Wednesday, May 10, 2023

The Substantive view and the problem of "Exclusive Humanism"

Heathen Godpole, photo by author
For the Revisiting Religion & Place Summer Institute, we are reading David Chidester and Edward T. Linenthal, "Introduction," from their influential book American Sacred Space.

The introduction presents their argument for a shift from the poetics of sacred space to the politics of sacred space. The poetic approach takes sacred spaces as places of power to which we respond. It depends on a romantic imagination that appeals to "mythology of place and person," a sense of "mystical intuitionism" about the inherent supernatural power of sacred place (6-7). In contrast, the politics of sacred space examines the ways that sacred spaces are constructed by human agents through ritualization, interpretation, and contestation.

The poetic approach arises from the "substantive" idea of sacred space, which identifies a special quality to sacred spaces, a position best enunciated and represented by Mircea Eliade. Eliade discusses three characteristics of sacred space: 1) it is set apart from ordinary/profane space; 2) as an axis mundi, it gives access or allows for passage between different levels or states of reality; 3) it irrupts or manifests itself into space - it is a hierophany. Religion and spirituality recognize and are responses to how this sacred power positions itself in the world.

Chidester and Linenthal critique the substantive idea of sacred space. They write that the substantive position "erases" the cultural labor of sacralizing a space (ritualizing, interpreting, and contesting) but "attributing all the action to "holy places" and "gods and spirits" (17). It merely "announces a mystical theology of sacred space" and shuts down analysis. They call this "analytical naivete" that either takes the form of theological dogmatism or mystical intuitionism. 

I agree with their argument and find this shift in perspective to be important. They go on to provide important foundational concepts and analytic tools for understanding the "situational" i.e. constructed and contested character of sacred space. However, I don't want to let go of the poetics with the same absoluteness as they seem to in this introduction, which seems to smack of "exclusive humanism." I want to take issue with their assertion that sacred spaces cannot have agency.

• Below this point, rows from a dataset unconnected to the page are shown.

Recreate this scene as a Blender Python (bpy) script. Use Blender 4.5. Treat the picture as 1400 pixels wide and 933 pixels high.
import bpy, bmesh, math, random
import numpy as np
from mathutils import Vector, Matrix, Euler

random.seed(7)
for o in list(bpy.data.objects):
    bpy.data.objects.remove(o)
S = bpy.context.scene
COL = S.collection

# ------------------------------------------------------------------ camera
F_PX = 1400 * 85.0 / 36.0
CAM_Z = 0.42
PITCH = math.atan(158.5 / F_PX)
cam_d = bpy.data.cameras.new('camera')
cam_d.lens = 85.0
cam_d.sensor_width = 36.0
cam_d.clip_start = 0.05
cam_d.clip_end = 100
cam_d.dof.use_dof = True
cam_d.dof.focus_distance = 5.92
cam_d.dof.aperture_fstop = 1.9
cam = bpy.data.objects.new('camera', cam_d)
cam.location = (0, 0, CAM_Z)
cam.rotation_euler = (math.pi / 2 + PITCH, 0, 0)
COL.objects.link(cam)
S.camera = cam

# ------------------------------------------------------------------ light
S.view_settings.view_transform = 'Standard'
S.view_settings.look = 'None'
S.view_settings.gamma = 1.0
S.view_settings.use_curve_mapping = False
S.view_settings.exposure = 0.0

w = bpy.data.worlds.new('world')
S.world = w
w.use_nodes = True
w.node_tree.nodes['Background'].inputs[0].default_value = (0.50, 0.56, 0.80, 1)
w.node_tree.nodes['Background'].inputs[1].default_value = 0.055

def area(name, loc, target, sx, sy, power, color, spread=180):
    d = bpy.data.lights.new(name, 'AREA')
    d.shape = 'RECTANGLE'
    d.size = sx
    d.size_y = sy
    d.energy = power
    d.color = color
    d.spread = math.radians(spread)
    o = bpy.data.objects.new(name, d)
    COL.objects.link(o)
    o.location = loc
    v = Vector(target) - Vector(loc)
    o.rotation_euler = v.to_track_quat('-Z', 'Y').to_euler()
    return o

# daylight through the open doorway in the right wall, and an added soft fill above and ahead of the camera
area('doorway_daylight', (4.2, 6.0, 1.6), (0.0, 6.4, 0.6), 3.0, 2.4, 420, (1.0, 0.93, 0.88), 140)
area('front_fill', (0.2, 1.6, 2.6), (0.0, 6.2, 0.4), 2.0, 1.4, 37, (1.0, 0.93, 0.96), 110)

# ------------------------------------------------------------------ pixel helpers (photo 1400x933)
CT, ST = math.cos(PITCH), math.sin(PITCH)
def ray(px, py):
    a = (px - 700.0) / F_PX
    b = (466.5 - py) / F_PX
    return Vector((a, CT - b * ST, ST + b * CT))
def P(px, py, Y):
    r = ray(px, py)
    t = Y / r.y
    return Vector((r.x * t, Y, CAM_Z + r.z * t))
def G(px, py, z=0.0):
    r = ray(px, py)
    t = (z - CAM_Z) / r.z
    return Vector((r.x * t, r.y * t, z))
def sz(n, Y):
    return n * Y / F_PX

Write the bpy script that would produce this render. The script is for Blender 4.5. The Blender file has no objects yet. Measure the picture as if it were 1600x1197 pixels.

In her article "Uncanny Ecologies," Mayanthi Fernando, associate professor of anthropology at the University of California, Santa Cruz, describes Charles Taylor's term "exclusive humanism." This was a "new sense of self" that emerged in the Enlightenment and formed the basis of secularity. It rejected the old medieval view of a world open to supernatural powers, and posited a human self that was individual, autonomous, closed, directed only by its own will. In contrast, posthumanist scholarship, like the new animism, the ontological turn - she calls it multispecies scholarship - "recognizes the agency of nonhumans" and "extends notions of personhood and agency to other-than and more-than humans." (Fernando, "Uncanny Ecologies: More-Than-Natural, More-Than-Human, More-Than-Secular," Comparative Studies of South Asia, Africa and the Middle East, 42.3, 2022.) 

The posthumanist perspective of new animism or what I am calling "the relational turn" proposes that other-than-human beings and even places may exhibit some sort of agency and relationality. In part, this is the recognition of Indigenous ways of knowing. In this sense, a "place" may act on us; it is more animate than we have given credit from our position of exclusive humanism. But it also factors in new scientific knowledge about the ways that other-than-human beings like animals and plants learn and communicate.

It seems to me that the idea of other-than-human agency or relationality is not quite the same as the substantive perspective. That perspective locates a special quality in the place itself. But the relational perspective looks at the relationship between the sacred place/being with other actors, such as human beings.  Whatever is distinctive is located in the relational aspect not necessarily or solely the thing-in-itself.